__TASK TO COMPLETE__:
Output the material below in full, exactly as it is.

..........

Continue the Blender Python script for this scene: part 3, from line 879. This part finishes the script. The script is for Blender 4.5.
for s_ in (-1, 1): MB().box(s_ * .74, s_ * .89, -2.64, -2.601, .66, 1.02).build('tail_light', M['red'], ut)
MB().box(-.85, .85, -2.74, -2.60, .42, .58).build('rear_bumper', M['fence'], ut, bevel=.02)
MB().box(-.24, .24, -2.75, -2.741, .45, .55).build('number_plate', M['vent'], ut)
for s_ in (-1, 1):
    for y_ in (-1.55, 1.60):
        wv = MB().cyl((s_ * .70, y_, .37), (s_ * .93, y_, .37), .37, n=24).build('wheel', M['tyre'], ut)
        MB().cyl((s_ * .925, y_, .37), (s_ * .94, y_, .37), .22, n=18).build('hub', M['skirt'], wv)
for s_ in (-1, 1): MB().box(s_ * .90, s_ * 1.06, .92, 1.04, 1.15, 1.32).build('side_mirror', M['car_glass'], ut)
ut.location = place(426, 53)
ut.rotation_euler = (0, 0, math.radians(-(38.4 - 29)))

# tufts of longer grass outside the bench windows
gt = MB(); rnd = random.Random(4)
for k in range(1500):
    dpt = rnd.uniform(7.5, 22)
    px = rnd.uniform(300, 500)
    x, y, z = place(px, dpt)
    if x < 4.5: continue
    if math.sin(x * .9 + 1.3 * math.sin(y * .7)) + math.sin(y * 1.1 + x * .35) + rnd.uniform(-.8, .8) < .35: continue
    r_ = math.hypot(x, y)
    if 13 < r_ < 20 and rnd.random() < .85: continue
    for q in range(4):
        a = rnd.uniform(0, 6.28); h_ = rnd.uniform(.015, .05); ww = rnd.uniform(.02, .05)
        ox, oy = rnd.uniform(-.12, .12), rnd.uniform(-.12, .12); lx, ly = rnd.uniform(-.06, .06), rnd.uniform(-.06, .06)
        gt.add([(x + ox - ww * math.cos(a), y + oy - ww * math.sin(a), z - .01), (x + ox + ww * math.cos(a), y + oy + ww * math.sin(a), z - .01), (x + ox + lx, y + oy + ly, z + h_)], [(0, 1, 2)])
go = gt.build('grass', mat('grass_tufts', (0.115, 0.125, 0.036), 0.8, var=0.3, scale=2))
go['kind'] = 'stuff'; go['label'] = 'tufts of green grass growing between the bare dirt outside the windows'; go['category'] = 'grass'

..........

__TASK OUTPUT__:
Continue the Blender Python script for this scene: part 3, from line 879. This part finishes the script. The script is for Blender 4.5.
for s_ in (-1, 1): MB().box(s_ * .74, s_ * .89, -2.64, -2.601, .66, 1.02).build('tail_light', M['red'], ut)
MB().box(-.85, .85, -2.74, -2.60, .42, .58).build('rear_bumper', M['fence'], ut, bevel=.02)
MB().box(-.24, .24, -2.75, -2.741, .45, .55).build('number_plate', M['vent'], ut)
for s_ in (-1, 1):
    for y_ in (-1.55, 1.60):
        wv = MB().cyl((s_ * .70, y_, .37), (s_ * .93, y_, .37), .37, n=24).build('wheel', M['tyre'], ut)
        MB().cyl((s_ * .925, y_, .37), (s_ * .94, y_, .37), .22, n=18).build('hub', M['skirt'], wv)
for s_ in (-1, 1): MB().box(s_ * .90, s_ * 1.06, .92, 1.04, 1.15, 1.32).build('side_mirror', M['car_glass'], ut)
ut.location = place(426, 53)
ut.rotation_euler = (0, 0, math.radians(-(38.4 - 29)))

# tufts of longer grass outside the bench windows
gt = MB(); rnd = random.Random(4)
for k in range(1500):
    dpt = rnd.uniform(7.5, 22)
    px = rnd.uniform(300, 500)
    x, y, z = place(px, dpt)
    if x < 4.5: continue
    if math.sin(x * .9 + 1.3 * math.sin(y * .7)) + math.sin(y * 1.1 + x * .35) + rnd.uniform(-.8, .8) < .35: continue
    r_ = math.hypot(x, y)
    if 13 < r_ < 20 and rnd.random() < .85: continue
    for q in range(4):
        a = rnd.uniform(0, 6.28); h_ = rnd.uniform(.015, .05); ww = rnd.uniform(.02, .05)
        ox, oy = rnd.uniform(-.12, .12), rnd.uniform(-.12, .12); lx, ly = rnd.uniform(-.06, .06), rnd.uniform(-.06, .06)
        gt.add([(x + ox - ww * math.cos(a), y + oy - ww * math.sin(a), z - .01), (x + ox + ww * math.cos(a), y + oy + ww * math.sin(a), z - .01), (x + ox + lx, y + oy + ly, z + h_)], [(0, 1, 2)])
go = gt.build('grass', mat('grass_tufts', (0.115, 0.125, 0.036), 0.8, var=0.3, scale=2))
go['kind'] = 'stuff'; go['label'] = 'tufts of green grass growing between the bare dirt outside the windows'; go['category'] = 'grass'